Sunday, May 27, 2012

CHAOS IN MOTION

The musicians I've always loved are the ones that create a sound not of this earth.  They're so unique, so visionary, that there are no reference points for what they create, no past that they seem to draw from.  Hendrix is the most well known and most obvious example of this other-worldly sound. Listen to "Castles Made Of Sand" and tell me he wasn't dropped from the sky.  Jazz Fusion guitarist Alan Holdsworth also seemed to have been transported from an alternate universe.  With his enormous hands he created chord structures that only he could have played and created a sound like that of a smooth yet dissonant horn.  Listen to his astonishing solo in "Devil Takes The Hindmost".
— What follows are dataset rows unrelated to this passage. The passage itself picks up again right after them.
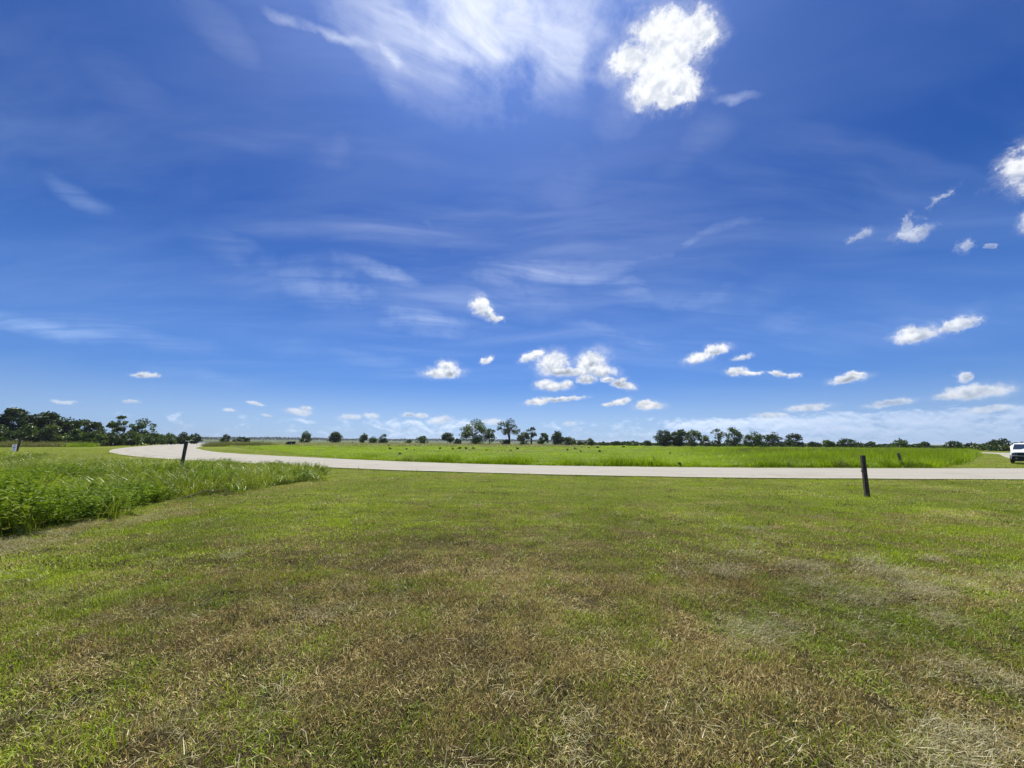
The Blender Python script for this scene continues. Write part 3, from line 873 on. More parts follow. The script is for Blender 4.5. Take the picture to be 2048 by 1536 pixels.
# ---- rank weeds and tall grass on the left
def weed_source(seed, hgt, n_stem, per, mname, leaf=(0.03, 0.07)):
    rs = np.random.default_rng(seed)
    Vs = []; Qs = []; off = 0
    for s in range(n_stem):
        b = rs.normal(0, 0.13, 2); tip = b + rs.normal(0, 0.14, 2); h = hgt * rs.uniform(0.6, 1.05)
        # stem
        w = 0.004
        Vb = np.array([[b[0] - w, b[1], 0], [b[0] + w, b[1], 0], [tip[0] + w * .4, tip[1], h], [tip[0] - w * .4, tip[1], h]])
        Vs.append(Vb); Qs.append(np.array([[0, 1, 2, 3]]) + off); off += 4
        f = rs.uniform(0.18, 1.0, per) ** 0.7
        c = np.stack([b[0] + (tip[0] - b[0]) * f, b[1] + (tip[1] - b[1]) * f, h * f], 1)
        out_ = rs.normal(0, 1, (per, 3)); out_[:, 2] = np.abs(out_[:, 2]) * 0.5; out_ /= np.linalg.norm(out_, axis=1)[:, None]
        c = c + out_ * (rs.uniform(0.02, 0.12, per) * (1.15 - 0.7 * f))[:, None]
        L = rs.uniform(leaf[0], leaf[1], per)[:, None]
        sdv = np.cross(out_, rs.normal(0, 1, (per, 3))); sdv /= np.linalg.norm(sdv, axis=1)[:, None] + 1e-9
        A = np.stack([c - out_ * L * 0.5, c + sdv * L * 0.22, c + out_ * L * 0.6 - np.array([0, 0, 1]) * L * 0.15, c - sdv * L * 0.22], 1)
        Vs.append(A.reshape(-1, 3)); Qs.append(np.arange(per * 4).reshape(-1, 4) + off); off += per * 4
    return source('w', np.vstack(Vs), np.vstack(Qs), M[mname])


rg = np.random.default_rng(5)
x, y = jitter_grid(rg, -46, -6.5, 2.5, 36, 0.30)
wob = (fbm(x * 1.1, y * 1.1, 19, 4) - 0.5) * 2.0 + rg.normal(0, 0.16, len(x))
m_ = in_poly(x + wob, y + wob * 0.7, WEEDS) & ((x > -24) | (rg.random(len(x)) < 0.4))
x = x[m_]; y = y[m_]; n = len(x)
edge = curve_dist(x, y, np.array(WEEDS[:12], float))
tallness = np.clip((fbm(x * 0.75, y * 0.75, 15, 3) - 0.5) * 1.7 + 0.5, 0, 1)
leafy_f = fbm(x * 0.35 + 9, y * 0.35, 25, 3) + rg.normal(0, 0.08, n) + 0.17 * (1 - sstep(y, 9, 13)) - 0.12 * sstep(y, 12.5, 15)
is_leafy = leafy_f > 0.46
srcs = [weed_source(200 + v, 0.92, 8, 74, 'weed_leaf') for v in range(5)]
P = np.stack([x, y, height(x, y)], 1)
hs_ = (0.30 + 0.50 * tallness + 0.16 * sstep(edge, 0.0, 1.6)) * (1.15 - 0.25 * sstep(y, 5.5, 10.0) - 0.18 * sstep(y, 11, 19)) * (0.78 + 0.22 * sstep(-x, 7, 11)) * (1 + 0.45 * np.exp(-((y - 6.2) / 1.6) ** 2))
w1 = is_leafy
scatter('weeds', P[w1], np.stack([rg.normal(0, .08, w1.sum()), rg.normal(0, .08, w1.sum()), rg.uniform(0, 6.28, w1.sum())], 1),
        np.stack([rg.uniform(0.9, 1.3, w1.sum())] * 2 + [hs_[w1]], 1), rg.integers(0, 5, w1.sum()), srcs, 'leafy green weeds massed at the left of the lawn')
w3 = (rg.random(n) < 0.22 + 0.18 * sstep(y + x * 0.25, 8, 14)) & (edge > 0.2)
w2 = (~is_leafy) | ((rg.random(n) < 0.42) & (edge > 0.5))
srcs = []
for v in range(5):
    rs = np.random.default_rng(300 + v)
    Vb, qb = blades(rs, 34, 0.20, (0.55, 1.15), (0.008, 0.016), 0.22, 1.0, 6, droop=0.10, wind=(0.55, -0.15))
    srcs.append(source('g', Vb, qb, M['tall_blade']))
scatter('tall_grass', P[w2], np.stack([rg.normal(0, .08, w2.sum()), rg.normal(0, .08, w2.sum()), rg.normal(0, 0.5, w2.sum())], 1),
        np.stack([rg.uniform(0.85, 1.15, w2.sum())] * 2 + [np.clip(hs_[w2] * 1.02, 0.4, 1.1)], 1), rg.integers(0, 5, w2.sum()), srcs, 'long arching grass blades growing up through the weeds at the left')

srcs = []
for v in range(4):
    rs = np.random.default_rng(330 + v)
    Vb, qb = blades(rs, 7, 0.22, (0.75, 1.25), (0.009, 0.016), 0.16, 0.95, 7, droop=0.16, wind=(0.75, -0.2))
    srcs.append(source('s', Vb, qb, M['straw' if v == 3 else 'tall_blade']))
scatter('tall_grass', P[w3], np.stack([rg.normal(0, .06, w3.sum()), rg.normal(0, .06, w3.sum()), rg.normal(0, 0.35, w3.sum())], 1),
        np.stack([rg.uniform(0.85, 1.15, w3.sum())] * 2 + [rg.uniform(0.62, 1.0, w3.sum()) * (1 - 0.2 * sstep(y[w3], 14, 20))], 1), rg.integers(0, 4, w3.sum()), srcs, 'single long grass stalks bending over the top of the weeds')

# ---- the green meadow behind the road
rg = np.random.default_rng(6)


def field_pts(y0, y1, step, k=1.35):
    x, y = jitter_grid(rg, -k * y1, k * y1, y0, y1, step)
    ok = np.abs(x) < k * y + 2
    x = x[ok]; y = y[ok]
    ok = ~in_poly(x, y, ROADP) & ~in_poly(x, y, SIDEP)
    inside = in_poly(x, y, [tuple(p) for p in IC[::4]] + [(-195, 400), (300, 400), (300, 28)])
    ok &= inside
    hill = in_poly(x, y, HILL_EDGE + [(30, 330), (-60, 330), (-200, 330), (-200, 20), (-20, 20)])
    ok &= hill
    return x[ok], y[ok]


parts = []
for (y0, y1, st) in ((24.5, 36, 0.42), (36, 60, 0.70), (60, 100, 1.15), (100, 230, 2.3)):
    x, y = field_pts(y0, y1, st)
    parts.append((x, y, np.full(len(x), st)))
x = np.concatenate([p[0] for p in parts]); y = np.concatenate([p[1] for p in parts]); st = np.concatenate([p[2] for p in parts])
dI = curve_dist(x, y, IC[::2])
# the mown strip along the inside of the left bend
verge = np.where(x < -16, 1.2 + 5.5 * sstep(-x, 16, 34) * (1 - sstep(y, 70, 110)), 0.75 + 0.5 * (fbm(x * 0.3, y * 0 + 1, 7) - 0.5))
ok = dI > verge
x = x[ok]; y = y[ok]; st = st[ok]; dI = dI[ok]
n = len(x)
low = 0.13 + 0.16 * fbm(x * 0.12, y * 0.12, 91, 3)
rim = np.exp(-((dI - 1.8) / 1.6) ** 2) * (x > -14) * sstep(fbm(x * 0.4, y * 0.4, 93, 3), 0.38, 0.66) * 0.5
hillh = 0.80 * sstep(x - 0.18 * y, 8, 26) * (1 - sstep(y, 66, 110)) * (0.7 + 0.6 * fbm(x * 0.16, y * 0.16, 95, 3)) * sstep(dI, 0.5, 8)
back = np.where(x > 16, 0.28, 0.5) * sstep(y + 0.25 * np.abs(x + 10), 92, 118) * (0.75 + 0.5 * fbm(x * 0.1, y * 0.1, 97, 3))
H_ = low + rim + hillh + back
srcs = []
for v in range(4):
    rs = np.random.default_rng(400 + v)
    Vb, qb = blades(rs, 46, 0.55, (0.65, 1.15), (0.018, 0.040), 0.35, 1.1, 4, droop=0.05, wind=(0.3, -0.1))
    srcs.append(source('f', Vb, qb, M['field_blade']))
for v in range(3):
    rs = np.random.default_rng(420 + v)
    Vb, qb = blades(rs, 46, 0.7, (0.6, 1.1), (0.014, 0.034), 0.28, 0.7, 3)
    srcs.append(source('f', Vb, qb, M['seed_grass']))
seedy = (y + 0.25 * np.abs(x + 10) + rg.normal(0, 6, n)) > np.where(x > 22, 150, 108)
seedy |= rg.random(n) < 0.04 + 0.42 * sstep(fbm(x * 0.05, y * 0.11, 99, 3), 0.52, 0.66) * (y > 44)
pick = np.where(seedy, 4 + rg.integers(0, 3, n), rg.integers(0, 4, n))
wscl = np.where(st < 0.5, 0.75, np.where(st < 0.8, 1.0, np.where(st < 1.5, 1.5, 2.8))) * rg.uniform(0.85, 1.2, n)
scatter('field_grass', np.stack([x, y, height(x, y)], 1), np.stack([rg.normal(0, .06, n), rg.normal(0, .06, n), rg.uniform(0, 6.28, n)], 1),
        np.stack([wscl, wscl, H_ * rg.uniform(0.85, 1.2, n)], 1), pick, srcs, 'bright green meadow grass filling the field behind the road')

# ---- dry, greyish tall grass at the foot of the woods on the far left
x, y = jitter_grid(rg, -150, -58, 56, 128, 0.9)
rad_ = np.hypot(x, y); azd = np.degrees(np.arctan2(x, y))
edge_y = 60 + 0.0 * x
dO = curve_dist(x, y, OC[::2])
ok = (rad_ > 109 + 4 * (fbm(x * .2, y * .2, 3) - .5)) & (dO > 5 + 2 * fbm(x * .1, y * .1, 4)) & ~in_poly(x, y, ROADP) & (rad_ < 160)
ok &= (x < -60) & (y > 50) & ((y < 100) | (x < np.interp(y, OC[:, 1][::-1][::-1], OC[:, 0])))
x = x[ok]; y = y[ok]; n = len(x)
srcs = []
for v in range(3):
    rs = np.random.default_rng(440 + v)
    Vb, qb = blades(rs, 44, 0.6, (0.7, 1.3), (0.012, 0.030), 0.25, 0.7, 3)
    srcs.append(source('d', Vb, qb, M['seed_grass']))
for v in range(2):
    rs = np.random.default_rng(450 + v)
    Vb, qb = blades(rs, 44, 0.6, (0.7, 1.3), (0.016, 0.036), 0.3, 0.9, 3)
    srcs.append(source('d', Vb, qb, M['field_blade']))
greenp = fbm(x * 0.08, y * 0.08, 13, 3) > 0.56
pick = np.where(greenp, 3 + rg.integers(0, 2, n), rg.integers(0, 3, n))
scatter('dry_grass', np.stack([x, y, height(x, y)], 1), np.stack([rg.normal(0, .06, n), rg.normal(0, .06, n), rg.uniform(0, 6.28, n)], 1),
        np.stack([rg.uniform(1.2, 1.7, n)] * 2 + [rg.uniform(0.7, 1.15, n)], 1), pick, srcs, 'tall dry greyish grass along the foot of the woods on the left')


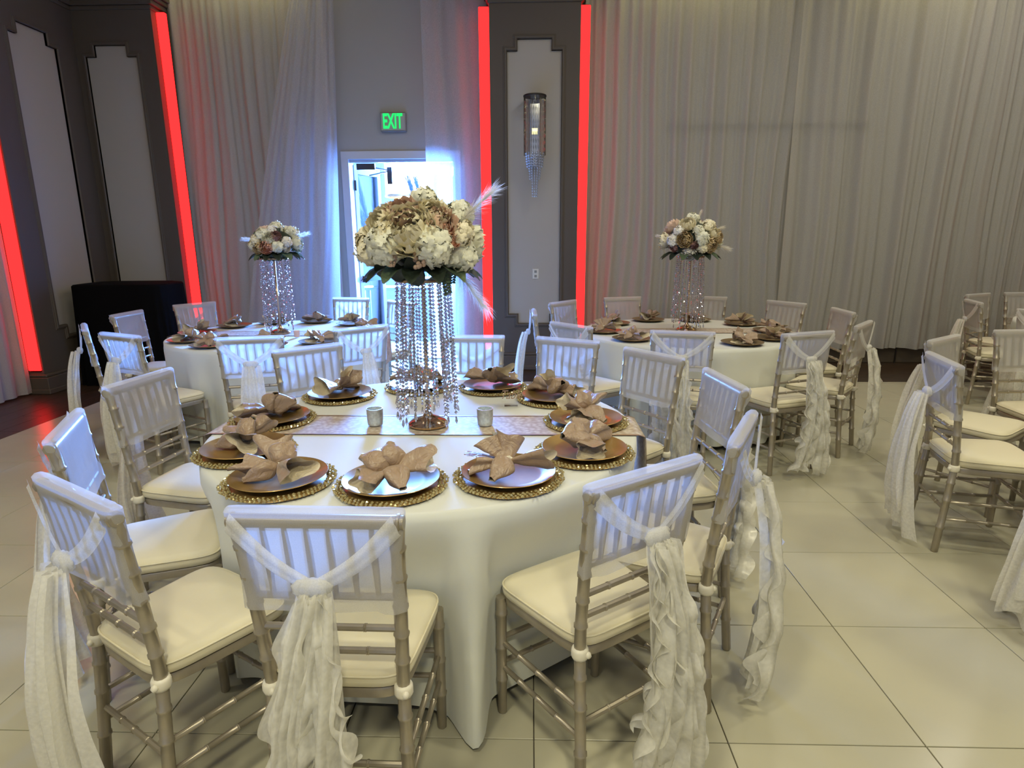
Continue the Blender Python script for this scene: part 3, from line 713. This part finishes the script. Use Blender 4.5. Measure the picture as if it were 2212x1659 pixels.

The genre of music that I played for over two decades, a chaotic sort of metal, was blessed by another of these visionaries.  Steeve Hurdle was a monster of a man, a dude whose jagged rhythms and oddly melodic dissonance informed every note I played from the day I first heard him in 1998 until the last day I ever picked up a guitar.   Steeve was able to create the soundtrack to the decades long car accident in my head and, while he  struggled with his own demons, he strangled those fucking things  every time he picked up a guitar.  Steeve died from post surgical complications this past week.  He'll be missed.